Tools like Google Analytics, Bing Webmaster Tools, and Google Search Console are all very useful sources of data. It is pointless to worry about crawl budget if you do not even have any log files or Search Console reports to use as a reference point.

Make sure that you have actual information to work with. If your site slows down or crawlers begin to encounter server errors, make sure you can figure out why, whether that means using Google Search Console or digging into the code of your site itself.

Remember that Crawl Demand Changes

Just like SEO rankings, crawl budget and demand can change based on a lot of factors, some of which you will have no control over. Sometimes, you will just have to accept that a strategy that worked in the past might need to be tweaked or re-attempted.

While you can get your site into a comfortable position in the short term, there might be algorithm changes or adjustments to your content that directly impact how much crawl demand your site has. This is not always your fault, just a consequence of how the algorithm works.

Overall, Crawler Budget Optimization is Good

While things like “don’t hide URLs” and “keep pages accessible” might be obvious, a large portion of site owners on the internet tend not to know things like using robots.txt or building an XML sitemap. All of the techniques and tools here are only the top level of how deep and in-depth this optimization can go.

However, whether you are making major sweeping changes or just tweaking a few things to try and make navigation easier for the crawler bots, there are no downsides to proper optimization. Even a small change can have a big impact on how your site is approached by crawlers.

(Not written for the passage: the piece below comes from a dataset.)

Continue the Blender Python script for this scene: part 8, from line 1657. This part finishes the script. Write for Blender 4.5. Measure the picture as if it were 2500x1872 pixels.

Of course, you also have to remember that no two sites are the same. Something that might benefit your website will not necessarily benefit another website in the exact same way – you want to use strategies, techniques, and options that make sense for your site’s structure and size.

Whatever techniques you end up using, there are always more ways to optimize your website. Crawlers may only be one specific part of how search rankings work, but they are perhaps the most important if you care about getting your site noticed and properly listed in search results.